Bell Farm Estate
Bell Farm Estate

Labour’s Heworth ward councillors have welcomed the awarding of a new contract to work on addressing damp problems in council homes, but urge the City of York Council that it should prioritise the Bell Farm estate. A number of council homes there have been beset by damp problems arising from poorly drained clay soil, which has resulted in standing water in voids below ground floor floorboards in many homes.

Councillors say the problems have existed for years and that Bell Farm should be at the top of the list when it comes to making council homes habitable for their tenants.

The council’s housing stock has been in decline in recent years as the council’s ‘Tenant’s Choice’ modernisation programme ground to a halt, with the number of non-decent homes increasing during the previous Lib-Dem/Tory administration, from zero in 2015 to over 546 in 2017-18.

Councillor Claire Douglas said: “The problems affecting many homes on the estate are really pretty horrific and not ones anyone should be expected to live with. Standing water in the voids has led to mould growing up internal walls, moulding carpets and furniture, slugs appearing in numbers and rotting food in cupboards.

It has also resulted in damage to personal property that many simply cannot afford to replace. But the main problem is the health implications of damp, with many suffering serious breathing and lung problems.

I’m afraid the number of homes in Bell Farm and across Heworth ward that don’t reach an acceptable standard according to the recent stock condition survey is totally unacceptable”.

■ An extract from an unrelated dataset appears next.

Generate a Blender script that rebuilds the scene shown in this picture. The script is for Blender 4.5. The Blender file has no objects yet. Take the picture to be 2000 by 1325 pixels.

Council officials confirmed around two years ago that the previous contractor had its contract ended due to a poor standard of work, and it is only now that a new contract has finally been awarded. In the meantime, many homes have got worse for their unfortunate tenants.

Heworth councillor Anna Perrett also commented on the situation: “Basic housing standards are a human right and the Liberal Democrats who presided over this decline should hang their heads in shame at the standard of some of the homes council tenants have been expected to live in. They need to ask themselves whether or not they’d be happy to live in such conditions.

Residents in Bell Farm and elsewhere in Heworth ward have not had the service they deserve, and this extends to issues with asbestos and the absence of electrical safety certificates in some cases.

The worst-case properties must be a priority for improvement works now the council has awarded a contract. It’s the least tenants can expect in the circumstances”.